Nella fattispecie la testa della statuetta presa in esame da Menzies è meno simile a quella di un Palorchestide quando messa a confronto con le ricostruzioni di più disegnatori. Non dobbiamo inoltre mai dimenticare come le ricostruzioni paleontologiche evolvono continuamente in base alle nuove scoperte. Ad esempio per quanto riguarda il genere Palorchestes, l'appendice simile alla proboscide del tapiro è stata fortemente ridimensionata (immagine a sinistra)
L’ipotesi di un’echidna appena uscita dall’uovo, o di un adulto realizzato senza spine vista l’oggettiva impossibilità di riprodurle su pietra, rimangono quindi dal mio punto di vista le interpretazioni più attendibili riguardo a questa misteriosa statuetta.
Per quanto concerne l’identità del misterioso devil pig, visti i pochissimi elementi a nostra disposizione, ogni speculazione sarebbe soltanto un’inutile esercizio di stile, ma è sicuramente surreale, ammesso che Monckton abbia riportato il vero, pensare che in questo momento la zanna di questo animale potrebbe essere ancora conservata in una zona imprecisata dell’Inghilterra all’insaputa di tutti...
ANONIMO (1965), A remarkable stone figure from the New Guinea Highlands. Journal of the Polynesian Society 74: 78-79.
MENZIES, James I. (1987), Reflections on the Ambun Stones. Science in New Guinea 13: 170-173.
MEYER, Adolf Bernhard (1875), The rhinoceros in New Guinea.
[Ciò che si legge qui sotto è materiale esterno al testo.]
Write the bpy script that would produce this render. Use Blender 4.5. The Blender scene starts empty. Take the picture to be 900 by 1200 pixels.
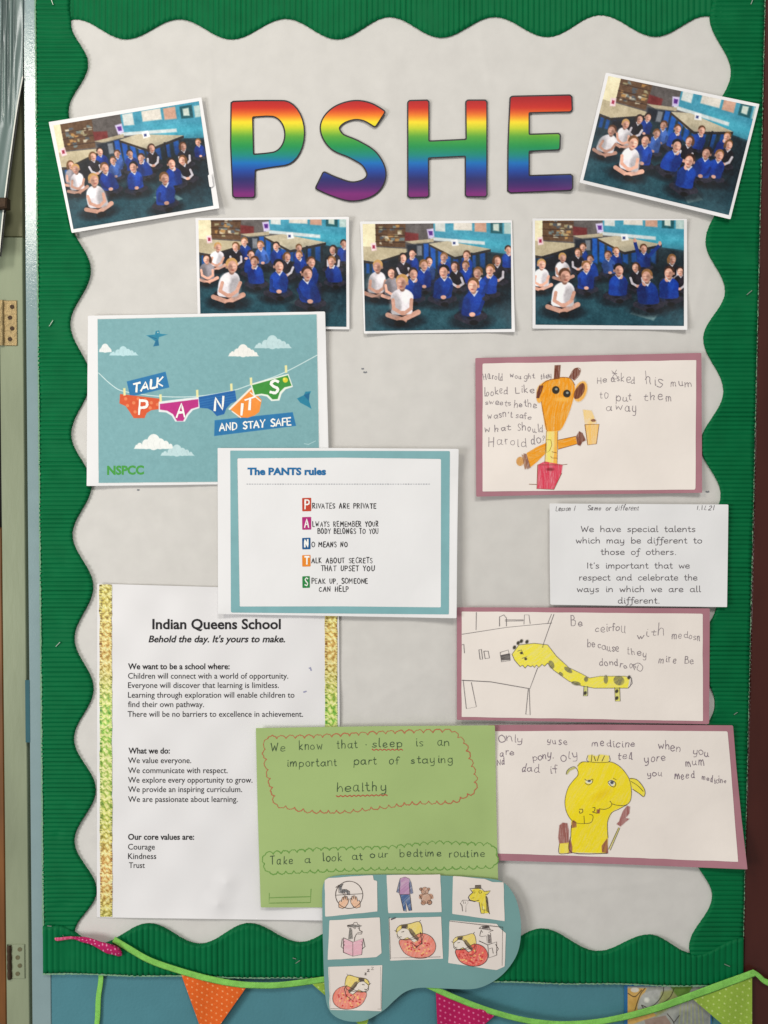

Nature 11: 268.
MONCKTON, A. W.
(1920), Some experiences of a New Guinea Resident Magistrate. John Lane. London.
(1922), Last days in Nwe Guinea. John Lane. London.
WALKER, Alfred O. (1875), The rhinoceros in New Guinea. Nature 11: 248-268.
(1) Nel 1905 l’attore comico inglese George Graves ideò una sorta di mostro, chiamato Gazeka, per introdurlo all’interno della storia del musical The Little Michus. Stando alla definizione del suo creatore, il Gazeka era un animale scoperto da un esploratore che si portava appresso una cassa di whiskey durante i suoi viaggi.